Holiday Treasures
Growing up, we would go to Christmas Eve service at church every year. There were carols, the same sermon inspired by the stripes on a candy cane, a reading of the Christmas Story, and a simple rendition of Silent Night that the congregation would sing while lighting each other’s candles, slowly spreading light in the darkened sanctuary. While as an adult the nativity isn't part of my celebration, there is one verse from the Christmas Story that has stayed with me and continues to have real meaning, even beyond the holidays:
“Mary treasured up all these [moments] and pondered them in her heart.” Luke 2:19
As the story goes, she’s just ridden a donkey, very pregnant, for a long way and then delivered her first baby, without the aid of any modern painkillers. So she’s got to be physically exhausted. And here are all these strangers effectively coming uninvited to her rather uncomfortable room while she’s trying to figure out breastfeeding and how to take care of a newborn and maybe just maybe sleep for a couple of hours at a time. I certainly wouldn't have blamed her if she’d just told them to get the hell out of her hair unless they were prepared to do an overnight shift on diaper duty, foreign dignitary or not.
But, according to the story, she didn't. She “treasured up” all these moments that she knew were once-in-a-lifetime experiences, expressions of love for the child that she loved. To me, those moments were more valuable than any incense or gold. It doesn't matter whether the baby was divine or just doted upon, it’s a beautiful image: a loving mother recognizing that each moment that passed was precious and would slip through her fingers without safekeeping.
So many moments are worth being “treasured up.” In a world flooded with selfies and Tweets, it’s easy to think that deliberate memory-making isn't necessary. We can outsource the care of the moments that make up our lives. But I think we’re the poorer for it. For what is life other than a string of moments? Of emotional snapshots that we see through our own personal filters? Without deliberately treasuring up the good ones, and letting the not-so-good ones slip through our fingers like so many grains of sand, the time goes by but we end up with an empty – or worse, negative – emotional bank account.
Some of my treasured moments are “big moments”: moving my tassel from one side to the other after graduating from MIT; looking up while I was studying for my pilot license on the floor in his tiny living room when my now husband asked me to marry him; the look in the same man’s eyes as I joined him in front of our family and friends to say our vows; sharing a meal of fresh fish and laughter with good friends on a dock by the Aegean; celebrating the first round of funding for our start-up.
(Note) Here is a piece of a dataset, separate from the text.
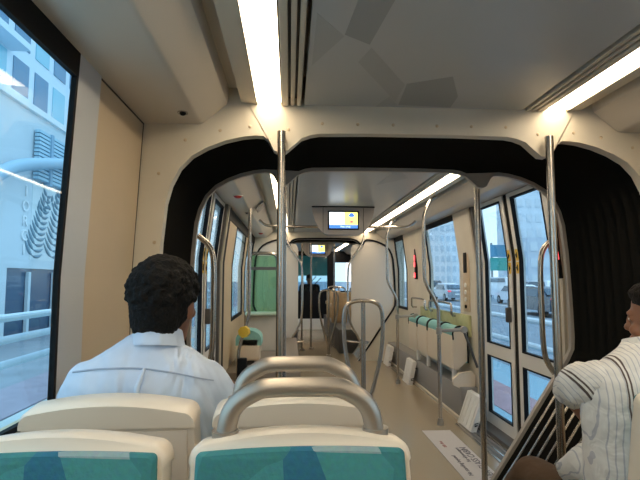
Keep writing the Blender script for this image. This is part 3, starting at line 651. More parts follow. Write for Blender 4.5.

Most of them are not. And while the milestone moments are well, just that, the road itself is paved with much more mundane things.
These simpler memories are what define the journey and make up the days which make up the weeks which turn into years and then into lifetimes. A belly laugh over impossible packing tape shared with my mother and grandmother while they were helping me move; my first Reuben sandwich with Grandpa at the corner deli when I was a kid; lazy Saturday mornings with pancakes and bacon made and eaten in PJ's; snow falling softly while a kettle comes to boil on the stove; walking our newly adopted dog in her bright red coat: these are the sort of snapshots that matter, that make life full and make us rich.
So this holiday season, instead of fighting traffic at the mall and treasuring up presents, I’m focused on treasuring up memories. There’s not room in the house for more stuff anyway. Baking cookies (and eating the frosting straight) with friends while the house smells like pine and ginger; strolling with my husband, sipping a latte, warm winter sun on our backs; sitting down to a lasagna dinner with family after months apart; taking the time to breathe the crisp air and savor magic of it all: these are the moments that can be revisited to overcome crowded subways and long airport security lines. These are the treasures that I will keep with me always.
May your holidays and everydays be filled with such treasures.